The process reaction is:
2 NaCl + 2 H2O -> 2NaOH + H2 + Cl2
Convert 793 g of Cl2 to moles. It is about 11.17 moles.
You will need twice as many moles of NaCl. Convert that number to mass of NaCl, in the usual manner.
http://en.wikipedia.org/wiki/Chloralkali_process
To find the mass of NaCl(s) required to produce chlorine gas in the chlor-alkali process, we need to determine the stoichiometry of the reaction between NaCl and chlorine gas. Let's write the balanced chemical equation for this process:
2 NaCl(s) + 2 H2O(l) → Cl2(g) + H2(g) + 2 NaOH(aq)
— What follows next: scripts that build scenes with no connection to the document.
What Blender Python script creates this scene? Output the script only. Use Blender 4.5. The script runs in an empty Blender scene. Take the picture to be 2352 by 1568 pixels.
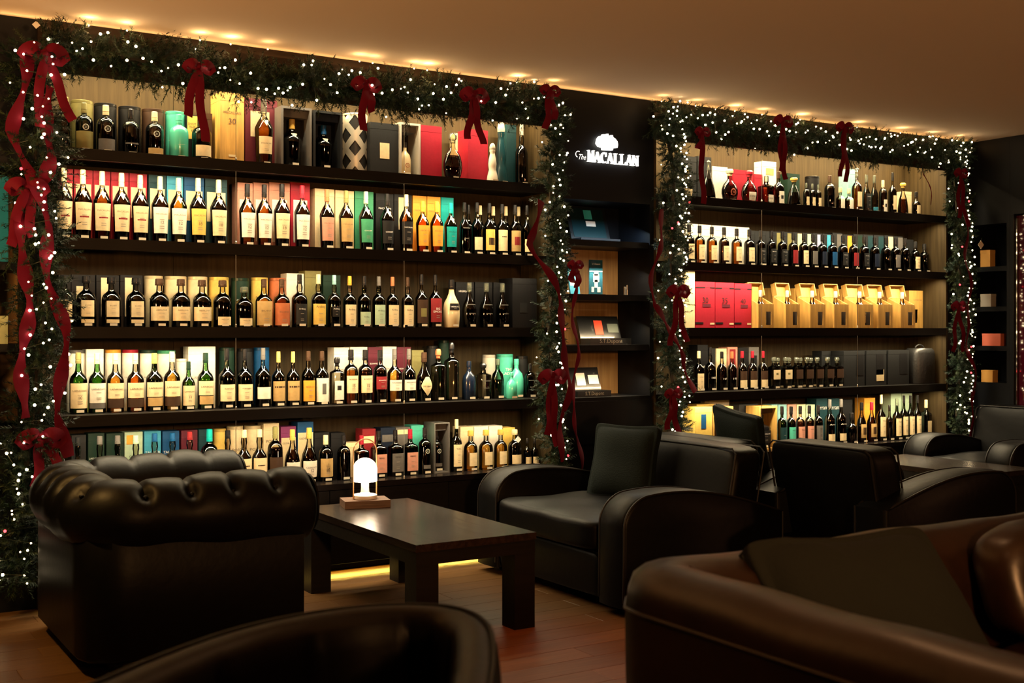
import bpy, bmesh, math, random
from mathutils import Vector, Matrix, Euler
random.seed(7)
S = bpy.context.scene
COL = S.collection
PI = math.pi
# ------------------------------------------------------------ camera, world, exposure, room lamps and added fill
FPX = 2695.0
YAW = math.radians(32)
SY, CY = math.sin(YAW), math.cos(YAW)
CAMY, CAMZ = -5.58, 1.25
cd = bpy.data.cameras.new('camera'); cam = bpy.data.objects.new('camera', cd); COL.objects.link(cam)
cam.location = (0, CAMY, CAMZ); cam.rotation_euler = (PI/2, 0, -YAW)
cd.sensor_width = 36; cd.lens = FPX*36/2352; cd.shift_y = -26/2352
cd.clip_start = .05; cd.dof.use_dof = True; cd.dof.focus_distance = 6.3; cd.dof.aperture_fstop = 4.0
S.camera = cam
w = bpy.data.worlds.new('world'); S.world = w; w.use_nodes = True
w.node_tree.nodes['Background'].inputs[0].default_value = (.5, .45, .5, 1)
w.node_tree.nodes['Background'].inputs[1].default_value = .004
S.view_settings.view_transform = 'Standard'; S.view_settings.look = 'None'
S.view_settings.gamma = 1; S.view_settings.use_curve_mapping = False
S.view_settings.exposure = 0.0
S.cycles.use_denoising = True; S.cycles.transparent_max_bounces = 14; S.cycles.max_bounces = 6
S.cycles.sample_clamp_indirect = 3.0; S.cycles.caustics_reflective = False; S.cycles.caustics_refractive = False

def area(name, loc, rot, sx, sy, power, color, spread=PI):
    l = bpy.data.lights.new(name, 'AREA'); l.shape = 'RECTANGLE'; l.size = sx; l.size_y = sy
    l.energy = power; l.color = color; l.spread = spread
    o = bpy.data.objects.new(name, l); o.location = loc; o.rotation_euler = rot; COL.objects.link(o); return o
def point(name, loc, power, color, r=.03):
    l = bpy.data.lights.new(name, 'POINT'); l.energy = power; l.color = color; l.shadow_soft_size = r
    o = bpy.data.objects.new(name, l); o.location = loc; COL.objects.link(o); return o
def spot(name, loc, aim, power, color, deg, r=.04, blend=.6):
    l = bpy.data.lights.new(name, 'SPOT'); l.energy = power; l.color = color; l.shadow_soft_size = r
    l.spot_size = math.radians(deg); l.spot_blend = blend
    o = bpy.data.objects.new(name, l); o.location = loc; COL.objects.link(o)
    o.rotation_euler = (Vector(aim)-Vector(loc)).to_track_quat('-Z', 'Y').to_euler(); return o
WARM = (1, .78, .48); AMB = (1, .62, .3)
ZCEIL = 2.64
ZS = [2.081, 1.672, 1.265, .860, .461]          # tops of the five shelves
TH = .052
BAYS = ((1.0, 3.78), (4.52, 7.22))
ZLED = [2.50] + [z-TH+.016 for z in ZS[:4]]
PLED = [[16, 25, 15, 25, 14], [22, 24, 28, 17, 20]]
for b, (x0, x1) in enumerate(BAYS):             # LED strips behind the lip under each shelf
    for k, z in enumerate(ZLED):
        area('shelf_led', ((x0+x1)/2, .045, z), (math.radians(4), 0, 0), x1-x0-.1, .018, PLED[b][k], (1, .81, .50), math.radians(150))
    area('top_wall_led', ((x0+x1)/2, .20, 2.525), (math.radians(15), 0, 0), x1-x0-.1, .012, 34, (1, .74, .38))
    area('plinth_led', ((x0+x1)/2, .06, .040), (math.radians(-60), 0, 0), x1-x0, .008, 9, (1, .62, .09))
for z, pw, c_ in ((1.855, 3.4, (.7, .9, 1)), (1.605, 3, (1, .78, .48)), (1.285, 2.4, (1, .75, .42)), (.975, 2.4, (1, .75, .42))):
    area('niche_led', (4.15, .05, z), (math.radians(20), 0, 0), .55, .01, pw, c_)
area('cove_led', (4.1, -.024, 2.60), (math.radians(180+50), 0, 0), 6.6, .01, 4, (1, .55, .20))
# added fill spots behind and beside the camera, out of frame, brightening the ceiling
spot('ceiling_fill', (-.5, -1.3, 1.5), (.6, -.8, 2.64), 150, (1, .50, .17), 140, .1)
spot('ceiling_fill', (1.2, -6.6, 1.6), (3.4, -1.2, 2.64), 430, (1, .46, .16), 80, .15)
spot('ceiling_fill', (7.2, -5.4, 1.5), (6.2, -2.0, 2.64), 55, (1, .42, .19), 120, .1)
spot('downlight_and_fill', (2.9, -2.7, 2.6), (2.2, -3.5, .7), 15, (1, .5, .22), 80, .05)
spot('downlight_and_fill', (1.4, -4.0, 2.6), (1.9, -4.0, .7), 4, (1, .5, .24), 70, .05)
spot('downlight_and_fill', (2.3, -2.3, 2.6), (2.45, -2.15, 0), 200, (1, .22, .06), 44, .05)  # added red fill for the open floor, no known fixture
spot('downlight_and_fill', (-.3, -1.2, 2.6), (.35, -.9, 0), 230, (1, .55, .15), 60, .05)  # added golden fill brightening the floor at far left

# ------------------------------------------------------------ pixel -> place on a wall-parallel plane
def pX(px, y=0.0):
    t = (px-1176)/FPX; return (y-CAMY)*(SY+CY*t)/(CY-SY*t)
def dep(X, y): return X*SY+(y-CAMY)*CY
def pZ(py, X, y): return CAMZ-(py-758)/FPX*dep(X, y)

# ------------------------------------------------------------ materials
MATS = {}
def nd(nt, t, **k):
    n = nt.nodes.new(t)
    for a, v in k.items(): setattr(n, a, v)
    return n
def P(name, col, rough=.5, metal=0, coat=0, emit=None, es=0, bump=0, bscale=40, var=0, stretch=(1, 1, 1), spec=.5, col2=None, sheen=0):
    key = (name, tuple(col))
    if key in MATS: return MATS[key]
    m = bpy.data.materials.new(name); m.use_nodes = True; nt = m.node_tree
    b = nt.nodes['Principled BSDF']
    b.inputs['Base Color'].default_value = (*col, 1); b.inputs['Roughness'].default_value = rough
    b.inputs['Metallic'].default_value = metal; b.inputs['Coat Weight'].default_value = coat
    b.inputs['Specular IOR Level'].default_value = spec
    b.inputs['Sheen Weight'].default_value = sheen
    if emit: b.inputs['Emission Color'].default_value = (*emit, 1); b.inputs['Emission Strength'].default_value = es
    if bump or var or col2:
        tc = nd(nt, 'ShaderNodeTexCoord'); mp = nd(nt, 'ShaderNodeMapping'); mp.inputs['Scale'].default_value = stretch
        nt.links.new(tc.outputs['Object'], mp.inputs[0])
        nz = nd(nt, 'ShaderNodeTexNoise'); nz.inputs['Scale'].default_value = bscale; nz.inputs['Detail'].default_value = 5
        nt.links.new(mp.outputs[0], nz.inputs['Vector'])
        if var or col2:
            mx = nd(nt, 'ShaderNodeMix', data_type='RGBA')
            c2 = col2 or tuple(max(0, c*(1-var)) for c in col)
            mx.inputs[6].default_value = (*col, 1); mx.inputs[7].default_value = (*c2, 1)
            rmp = nd(nt, 'ShaderNodeMapRange'); rmp.inputs[1].default_value = .35; rmp.inputs[2].default_value = .65
            nt.links.new(nz.outputs['Fac'], rmp.inputs[0]); nt.links.new(rmp.outputs[0], mx.inputs[0])
            nt.links.new(mx.outputs[2], b.inputs['Base Color'])
        if bump:
            bp = nd(nt, 'ShaderNodeBump'); bp.inputs['Strength'].default_value = bump; bp.inputs['Distance'].default_value = .01
            nt.links.new(nz.outputs['Fac'], bp.inputs['Height']); nt.links.new(bp.outputs[0], b.inputs['Normal'])
    MATS[key] = m; return m
def GL(name, tint, rough=.045, ior=1.75, solid=.0, body=(0, 0, 0)):
    """thin glass: what it lets through is tinted, what it reflects follows Fresnel; 'solid' mixes in a milky body"""
    key = (name, tuple(tint), solid)
    if key in MATS: return MATS[key]
    m = bpy.data.materials.new(name); m.use_nodes = True; nt = m.node_tree
    nt.nodes.remove(nt.nodes['Principled BSDF']); out = nt.nodes['Material Output']
    tr = nd(nt, 'ShaderNodeBsdfTransparent'); tr.inputs[0].default_value = (*tint, 1)
    gl = nd(nt, 'ShaderNodeBsdfGlossy'); gl.inputs['Roughness'].default_value = rough
    fr = nd(nt, 'ShaderNodeFresnel'); fr.inputs[0].default_value = ior
    mx = nd(nt, 'ShaderNodeMixShader'); base = tr
    if solid:
        df = nd(nt, 'ShaderNodeBsdfDiffuse'); df.inputs[0].default_value = (*body, 1)
        m2 = nd(nt, 'ShaderNodeMixShader'); m2.inputs[0].default_value = solid
        nt.links.new(tr.outputs[0], m2.inputs[1]); nt.links.new(df.outputs[0], m2.inputs[2]); base = m2
    nt.links.new(fr.outputs[0], mx.inputs[0]); nt.links.new(base.outputs[0], mx.inputs[1]); nt.links.new(gl.outputs[0], mx.inputs[2])
    nt.links.new(mx.outputs[0], out.inputs[0]); MATS[key] = m; return m
def EM(name, col, s, sample=True):
    key = (name, tuple(col))
    if key in MATS: return MATS[key]
    m = bpy.data.materials.new(name); m.use_nodes = True; nt = m.node_tree
    b = nt.nodes['Principled BSDF']; b.inputs['Base Color'].default_value = (*[c*.8 for c in col], 1)
    b.inputs['Emission Color'].default_value = (*col, 1); b.inputs['Emission Strength'].default_value = s
    if not sample: m.cycles.emission_sampling = 'NONE'
    MATS[key] = m; return m
INKC = {'k': (.01, .01, .012), 'w': (.85, .82, .75), 'g': (.45, .3, .1), 'r': (.35, .02, .02), 'n': (.12, .07, .04), 's': (.3, .27, .22)}
def INK(c): return P('ink', INKC[c], .5)
CC = dict(cream=(.78, .64, .38), white=(.82, .78, .66), tan=(.5, .33, .13), gold=(.62, .4, .08), yellow=(.75, .52, .12), orange=(.8, .36, .04),
          copper=(.5, .15, .06), red=(.36, .010, .028), maroon=(.11, .012, .026), black=(.0045, .0045, .0055), char=(.012, .013, .014), dgreen=(.006, .028, .017),
          green=(.05, .3, .15), teal=(.0, .35, .33), turq=(.08, .52, .38), blue=(.004, .07, .20), lblue=(.05, .34, .52), navy=(.005, .012, .03),
          brown=(.05, .024, .012), olive=(.22, .2, .07), pink=(.6, .28, .2), grey=(.13, .12, .11), silver=(.5, .47, .4), dred=(.25, .015, .02),
          lav=(.35, .38, .6), pgreen=(.45, .6, .42), purple=(.2, .03, .12), wood=(.62, .36, .09), pteal=(.25, .5, .5), dteal=(.005, .04, .05))
def PAPER(c): return P('printed_paper', CC[c], .55, var=.1, bump=.05, bscale=60, spec=.3)
def CAPM(c):
    if c in ('clear', 'clearg'): return GL('stopper_glass', (.8, .85, .75) if c == 'clear' else (.5, .8, .5), .05, solid=.15, body=(.6, .65, .5))
    return P('cap_foil', CC[c], .35, .0, .4)
GT = dict(dark=(.16, .06, .02), amber=(.62, .3, .07), lamber=(.85, .55, .15), gold=(.85, .62, .2), red=(.4, .07, .02), green=(.12, .35, .04), clear=(.88, .88, .82),
          black=(.02, .02, .02), dkgreen=(.04, .09, .03), orange=(.85, .38, .06), smoke=(.2, .17, .13), brownd=(.08, .035, .015))
def GLASS(c):
    if c.startswith('!'): return P('glazed_bottle', CC[c[1:]], .25, 0, .5)
    return GL('bottle_glass', GT[c])

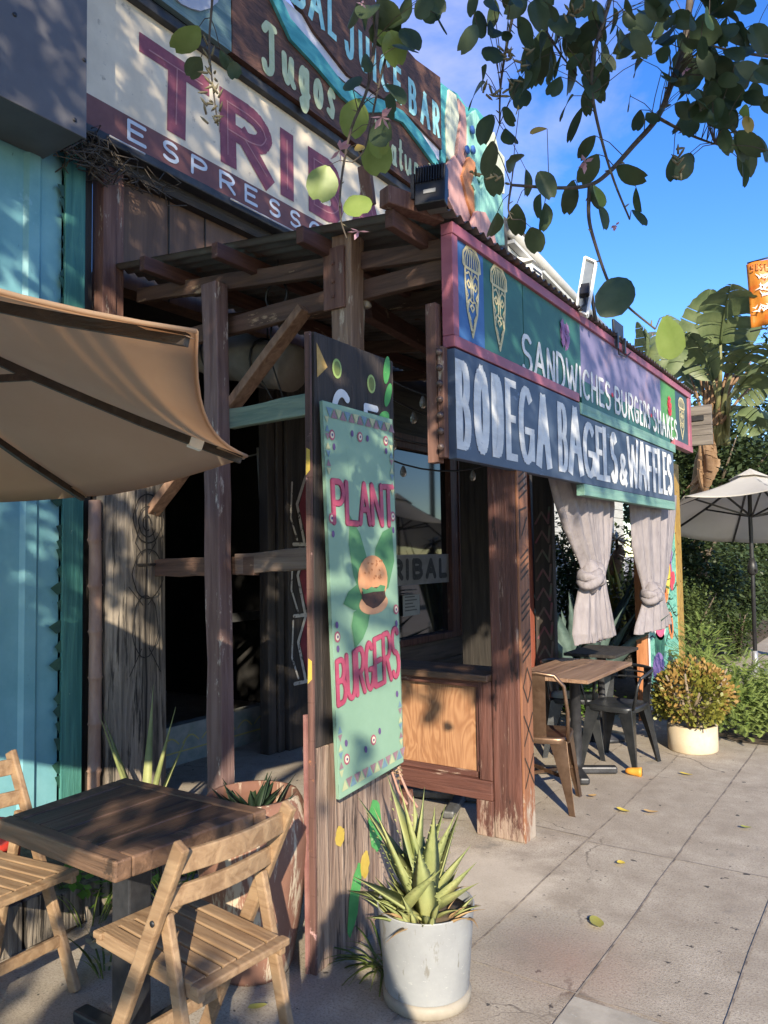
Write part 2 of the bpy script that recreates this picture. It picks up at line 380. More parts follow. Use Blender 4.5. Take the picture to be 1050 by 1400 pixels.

From the balanced equation, we can see that 2 moles of NaCl react to produce 1 mole of Cl2 gas.
Now, we need to convert the given mass of chlorine gas (0.793 kg) to moles using its molar mass. The molar mass of chlorine gas (Cl2) is approximately 70.906 g/mol.
0.793 kg Cl2 × (1000 g / 1 kg) × (1 mol Cl2 / 70.906 g) = 11.18 mol Cl2
Since the stoichiometry of the reaction is 2 moles of NaCl to 1 mole of Cl2 gas, we can conclude that:
11.18 mol Cl2 × (2 mol NaCl / 1 mol Cl2) = 22.36 mol NaCl
Finally, we convert the moles of NaCl to grams by multiplying by its molar mass. The molar mass of NaCl is approximately 58.44 g/mol.
22.36 mol NaCl × 58.44 g/mol = 1306 g
Therefore, the mass of NaCl(s) required to produce 0.793 kg of chlorine gas is approximately 1306 grams.